日本のサッカーがプロ化する四半世紀前に世界中を驚かせた一戦があった。
東京オリンピックから4年後の、
1968年10月24日、メキシコ・オリンピック。
アステカ・スタジアムで行われたサッカー3位決定戦。
8万人を超える大観衆の「メヒコ」コールがこだまする中。
日本代表は、地元メキシコ代表と銅メダルをかけて戦った。
試合は終始メキシコペース。
日本は、ディフェンスを固め守りに守ってカウンターという作戦。
メキシコの個人技に対して、日本は組織力で勝負した。
前半17分、数少ないチャンスが日本に訪れる。
“20万ドルの左足”呼ばれるすぎやまりゅういち杉山隆一からのパスを、ストライカー釜本邦茂が胸で落として、左足で蹴りこんだ。
日本のゴールデンコンビが先制ゴールをあげた。
さらに、39分、またしても杉山と釜本コンビが2点目を叩き出た。
格上メキシコ相手に2対0とリードして前半を終えた日本。
後半は、メキシコが圧倒、開始早々、日本はPKを与えてしまう。
しかし、ゴールキーパー横山謙三がファインプレーで防いだ。
攻めながらも得点できない地元チームにサポーターは、憤った。
次第にスタジアムのあちこちから「ハポン、ハポン!」と、日本を応援する声があがった。

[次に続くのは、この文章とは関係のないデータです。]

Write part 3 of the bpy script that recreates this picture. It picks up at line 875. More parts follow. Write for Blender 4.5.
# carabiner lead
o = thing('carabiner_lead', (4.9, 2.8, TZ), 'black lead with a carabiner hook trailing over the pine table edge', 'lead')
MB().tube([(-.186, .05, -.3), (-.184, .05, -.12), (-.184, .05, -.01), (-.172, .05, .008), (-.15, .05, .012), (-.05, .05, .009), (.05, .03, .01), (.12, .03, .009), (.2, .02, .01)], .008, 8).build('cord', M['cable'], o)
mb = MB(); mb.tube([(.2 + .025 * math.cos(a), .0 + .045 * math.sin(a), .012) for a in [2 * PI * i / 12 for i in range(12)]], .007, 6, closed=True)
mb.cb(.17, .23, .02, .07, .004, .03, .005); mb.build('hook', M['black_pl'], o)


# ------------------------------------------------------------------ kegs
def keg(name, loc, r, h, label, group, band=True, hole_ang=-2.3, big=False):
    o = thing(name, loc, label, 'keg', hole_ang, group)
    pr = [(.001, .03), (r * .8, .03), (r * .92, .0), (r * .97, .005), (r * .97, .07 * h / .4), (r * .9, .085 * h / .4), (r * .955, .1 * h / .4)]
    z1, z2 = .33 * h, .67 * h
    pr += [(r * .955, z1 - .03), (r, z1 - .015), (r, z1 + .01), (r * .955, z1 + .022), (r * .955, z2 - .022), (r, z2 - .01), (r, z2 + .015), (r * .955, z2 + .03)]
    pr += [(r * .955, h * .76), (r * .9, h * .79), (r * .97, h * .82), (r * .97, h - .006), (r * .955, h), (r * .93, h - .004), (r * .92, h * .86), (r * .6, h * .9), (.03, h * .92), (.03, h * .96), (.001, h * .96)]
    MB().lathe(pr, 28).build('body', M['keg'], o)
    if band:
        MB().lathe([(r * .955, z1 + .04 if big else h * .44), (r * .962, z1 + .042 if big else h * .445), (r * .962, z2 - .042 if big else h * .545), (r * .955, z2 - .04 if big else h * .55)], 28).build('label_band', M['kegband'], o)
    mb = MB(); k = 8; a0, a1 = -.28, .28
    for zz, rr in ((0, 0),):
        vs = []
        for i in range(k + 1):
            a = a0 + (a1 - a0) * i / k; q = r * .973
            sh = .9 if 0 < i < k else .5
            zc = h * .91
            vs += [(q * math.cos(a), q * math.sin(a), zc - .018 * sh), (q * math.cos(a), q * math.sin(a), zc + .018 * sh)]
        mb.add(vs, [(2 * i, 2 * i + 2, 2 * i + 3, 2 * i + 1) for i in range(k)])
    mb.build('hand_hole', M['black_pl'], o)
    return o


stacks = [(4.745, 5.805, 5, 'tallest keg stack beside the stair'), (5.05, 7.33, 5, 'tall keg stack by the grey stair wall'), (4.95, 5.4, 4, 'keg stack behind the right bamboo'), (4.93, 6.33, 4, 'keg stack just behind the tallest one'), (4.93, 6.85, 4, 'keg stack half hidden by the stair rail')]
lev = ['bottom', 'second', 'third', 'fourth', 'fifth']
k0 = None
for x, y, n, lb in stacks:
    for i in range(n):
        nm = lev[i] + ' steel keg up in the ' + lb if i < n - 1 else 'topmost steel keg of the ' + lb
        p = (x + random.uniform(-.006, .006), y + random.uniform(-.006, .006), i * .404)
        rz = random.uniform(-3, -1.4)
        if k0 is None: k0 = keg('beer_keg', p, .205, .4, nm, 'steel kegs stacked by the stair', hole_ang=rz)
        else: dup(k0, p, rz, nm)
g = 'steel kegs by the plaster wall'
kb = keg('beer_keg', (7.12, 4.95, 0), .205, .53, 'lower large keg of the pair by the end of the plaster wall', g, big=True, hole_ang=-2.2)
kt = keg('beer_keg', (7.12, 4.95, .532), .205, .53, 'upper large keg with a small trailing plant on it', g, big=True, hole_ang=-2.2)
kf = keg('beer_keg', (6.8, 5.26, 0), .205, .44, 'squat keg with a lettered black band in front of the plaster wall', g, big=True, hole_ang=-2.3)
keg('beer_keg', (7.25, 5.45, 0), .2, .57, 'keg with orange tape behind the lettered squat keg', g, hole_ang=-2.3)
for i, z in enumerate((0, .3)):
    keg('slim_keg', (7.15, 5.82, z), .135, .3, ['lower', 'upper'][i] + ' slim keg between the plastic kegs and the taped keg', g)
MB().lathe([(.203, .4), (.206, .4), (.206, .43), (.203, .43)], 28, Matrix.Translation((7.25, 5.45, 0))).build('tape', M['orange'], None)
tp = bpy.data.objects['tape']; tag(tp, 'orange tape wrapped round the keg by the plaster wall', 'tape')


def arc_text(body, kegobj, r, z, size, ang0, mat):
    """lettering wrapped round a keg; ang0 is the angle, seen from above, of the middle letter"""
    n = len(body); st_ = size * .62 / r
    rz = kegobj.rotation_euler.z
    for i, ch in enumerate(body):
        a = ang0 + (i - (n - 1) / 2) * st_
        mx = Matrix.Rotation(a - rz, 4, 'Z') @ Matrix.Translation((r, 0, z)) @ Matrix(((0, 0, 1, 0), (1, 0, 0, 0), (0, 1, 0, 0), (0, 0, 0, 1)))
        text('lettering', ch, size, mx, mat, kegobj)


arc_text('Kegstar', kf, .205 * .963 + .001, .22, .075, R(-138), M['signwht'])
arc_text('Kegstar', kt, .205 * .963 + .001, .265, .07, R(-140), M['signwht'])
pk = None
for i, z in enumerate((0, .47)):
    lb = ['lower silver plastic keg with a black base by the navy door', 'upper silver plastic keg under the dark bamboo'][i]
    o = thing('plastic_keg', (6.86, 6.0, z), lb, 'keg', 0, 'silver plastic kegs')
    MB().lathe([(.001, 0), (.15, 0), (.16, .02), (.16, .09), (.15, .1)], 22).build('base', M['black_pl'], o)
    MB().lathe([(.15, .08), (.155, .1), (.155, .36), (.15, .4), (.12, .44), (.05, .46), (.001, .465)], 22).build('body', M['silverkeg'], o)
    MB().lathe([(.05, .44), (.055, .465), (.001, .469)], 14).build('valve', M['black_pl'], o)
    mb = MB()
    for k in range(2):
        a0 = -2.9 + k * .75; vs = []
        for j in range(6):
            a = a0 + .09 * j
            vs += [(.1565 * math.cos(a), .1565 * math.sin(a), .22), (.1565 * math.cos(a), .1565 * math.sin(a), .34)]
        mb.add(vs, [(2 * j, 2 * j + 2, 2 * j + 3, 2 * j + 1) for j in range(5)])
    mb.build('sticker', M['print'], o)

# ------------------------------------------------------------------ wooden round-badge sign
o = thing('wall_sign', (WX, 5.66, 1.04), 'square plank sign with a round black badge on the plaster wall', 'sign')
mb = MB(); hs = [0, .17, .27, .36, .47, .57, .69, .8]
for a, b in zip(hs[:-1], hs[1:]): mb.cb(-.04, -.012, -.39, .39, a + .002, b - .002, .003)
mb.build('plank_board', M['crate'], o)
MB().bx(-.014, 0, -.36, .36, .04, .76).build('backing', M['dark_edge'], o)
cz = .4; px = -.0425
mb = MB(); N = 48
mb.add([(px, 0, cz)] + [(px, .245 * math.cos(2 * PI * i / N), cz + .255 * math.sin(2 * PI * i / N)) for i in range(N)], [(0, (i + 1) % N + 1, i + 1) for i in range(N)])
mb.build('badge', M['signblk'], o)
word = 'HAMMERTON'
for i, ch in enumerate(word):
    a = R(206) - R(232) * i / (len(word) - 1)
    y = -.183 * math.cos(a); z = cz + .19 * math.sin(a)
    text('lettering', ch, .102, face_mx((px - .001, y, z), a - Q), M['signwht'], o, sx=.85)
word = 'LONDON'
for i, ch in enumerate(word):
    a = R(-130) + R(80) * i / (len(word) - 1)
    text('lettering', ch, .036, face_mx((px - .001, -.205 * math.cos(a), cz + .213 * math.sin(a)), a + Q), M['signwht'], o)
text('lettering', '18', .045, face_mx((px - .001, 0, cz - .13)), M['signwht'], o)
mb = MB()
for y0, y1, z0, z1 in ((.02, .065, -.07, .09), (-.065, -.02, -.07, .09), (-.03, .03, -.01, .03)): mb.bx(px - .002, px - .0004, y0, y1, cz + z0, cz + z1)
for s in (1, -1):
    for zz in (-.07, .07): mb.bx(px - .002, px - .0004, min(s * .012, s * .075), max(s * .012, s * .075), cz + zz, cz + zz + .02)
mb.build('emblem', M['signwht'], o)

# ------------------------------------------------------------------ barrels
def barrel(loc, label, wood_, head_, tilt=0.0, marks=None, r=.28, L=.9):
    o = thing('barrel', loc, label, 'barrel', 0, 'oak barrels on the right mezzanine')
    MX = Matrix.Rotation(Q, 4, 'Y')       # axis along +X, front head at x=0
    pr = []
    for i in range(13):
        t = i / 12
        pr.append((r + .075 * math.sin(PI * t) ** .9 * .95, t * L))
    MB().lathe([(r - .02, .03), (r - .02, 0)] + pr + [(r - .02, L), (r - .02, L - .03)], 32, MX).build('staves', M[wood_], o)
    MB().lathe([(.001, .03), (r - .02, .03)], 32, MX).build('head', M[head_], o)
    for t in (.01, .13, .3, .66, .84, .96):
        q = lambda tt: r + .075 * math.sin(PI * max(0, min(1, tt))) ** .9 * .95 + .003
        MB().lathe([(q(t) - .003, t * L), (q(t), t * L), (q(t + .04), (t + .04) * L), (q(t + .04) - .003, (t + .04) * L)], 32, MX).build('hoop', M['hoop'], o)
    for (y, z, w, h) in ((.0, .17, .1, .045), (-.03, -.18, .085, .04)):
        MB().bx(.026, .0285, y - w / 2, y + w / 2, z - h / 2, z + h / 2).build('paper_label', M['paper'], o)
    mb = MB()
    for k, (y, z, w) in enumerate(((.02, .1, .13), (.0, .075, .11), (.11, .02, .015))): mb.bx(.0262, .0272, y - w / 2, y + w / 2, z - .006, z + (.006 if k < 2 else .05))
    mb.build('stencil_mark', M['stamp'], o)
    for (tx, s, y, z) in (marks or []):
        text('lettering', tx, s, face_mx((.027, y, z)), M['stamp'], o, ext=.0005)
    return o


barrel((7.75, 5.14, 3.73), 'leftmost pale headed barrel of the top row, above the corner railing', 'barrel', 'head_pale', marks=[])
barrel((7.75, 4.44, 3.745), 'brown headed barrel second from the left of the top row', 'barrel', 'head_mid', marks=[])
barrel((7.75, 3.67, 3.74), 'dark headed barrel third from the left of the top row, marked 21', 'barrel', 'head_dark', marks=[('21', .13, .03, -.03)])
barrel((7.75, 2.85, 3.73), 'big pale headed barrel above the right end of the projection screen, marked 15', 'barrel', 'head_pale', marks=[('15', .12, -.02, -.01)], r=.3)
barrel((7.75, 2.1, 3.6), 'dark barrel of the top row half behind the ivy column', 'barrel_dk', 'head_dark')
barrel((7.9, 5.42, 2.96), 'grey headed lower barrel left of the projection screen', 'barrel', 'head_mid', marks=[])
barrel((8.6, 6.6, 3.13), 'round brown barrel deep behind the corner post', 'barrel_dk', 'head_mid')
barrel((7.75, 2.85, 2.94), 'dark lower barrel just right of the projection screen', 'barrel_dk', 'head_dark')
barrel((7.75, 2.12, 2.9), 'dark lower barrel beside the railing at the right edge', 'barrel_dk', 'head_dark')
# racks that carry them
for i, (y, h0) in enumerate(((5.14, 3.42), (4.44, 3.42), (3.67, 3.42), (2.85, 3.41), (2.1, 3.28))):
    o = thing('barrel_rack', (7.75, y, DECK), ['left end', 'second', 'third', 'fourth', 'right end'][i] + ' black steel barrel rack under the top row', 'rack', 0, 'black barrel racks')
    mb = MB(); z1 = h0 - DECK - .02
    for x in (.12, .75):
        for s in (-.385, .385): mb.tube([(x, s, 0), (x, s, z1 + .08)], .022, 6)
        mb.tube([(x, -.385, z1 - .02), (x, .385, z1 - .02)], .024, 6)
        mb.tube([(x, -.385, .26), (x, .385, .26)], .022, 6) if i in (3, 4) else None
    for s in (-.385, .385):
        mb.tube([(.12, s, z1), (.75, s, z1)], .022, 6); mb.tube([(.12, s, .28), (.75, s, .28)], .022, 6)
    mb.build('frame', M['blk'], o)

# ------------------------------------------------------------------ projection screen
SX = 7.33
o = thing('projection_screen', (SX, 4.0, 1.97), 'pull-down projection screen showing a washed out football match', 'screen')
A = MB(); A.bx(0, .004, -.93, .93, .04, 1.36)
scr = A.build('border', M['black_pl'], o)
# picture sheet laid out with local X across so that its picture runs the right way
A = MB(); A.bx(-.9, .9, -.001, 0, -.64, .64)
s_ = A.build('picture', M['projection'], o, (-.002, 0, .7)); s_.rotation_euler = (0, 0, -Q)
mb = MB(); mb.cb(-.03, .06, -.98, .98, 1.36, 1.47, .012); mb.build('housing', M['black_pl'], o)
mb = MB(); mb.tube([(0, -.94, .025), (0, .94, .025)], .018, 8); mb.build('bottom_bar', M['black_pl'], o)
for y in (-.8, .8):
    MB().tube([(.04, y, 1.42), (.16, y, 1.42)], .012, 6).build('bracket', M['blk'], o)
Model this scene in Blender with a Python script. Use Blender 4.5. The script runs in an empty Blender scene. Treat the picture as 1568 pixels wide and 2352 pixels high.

敵地メキシコの観客の声援を受けて日本はメキシコの攻撃を最後まで耐えぬいた。
2対0での勝利。
日本は銅メダルを獲得した。
この大会で日本は、ナイジェリア、ブラジル、スペイン、フランスの強豪と戦いながらも負けなしで一躍注目を浴び、そのクリーンな試合ぶりにフェアプレー賞が贈られた。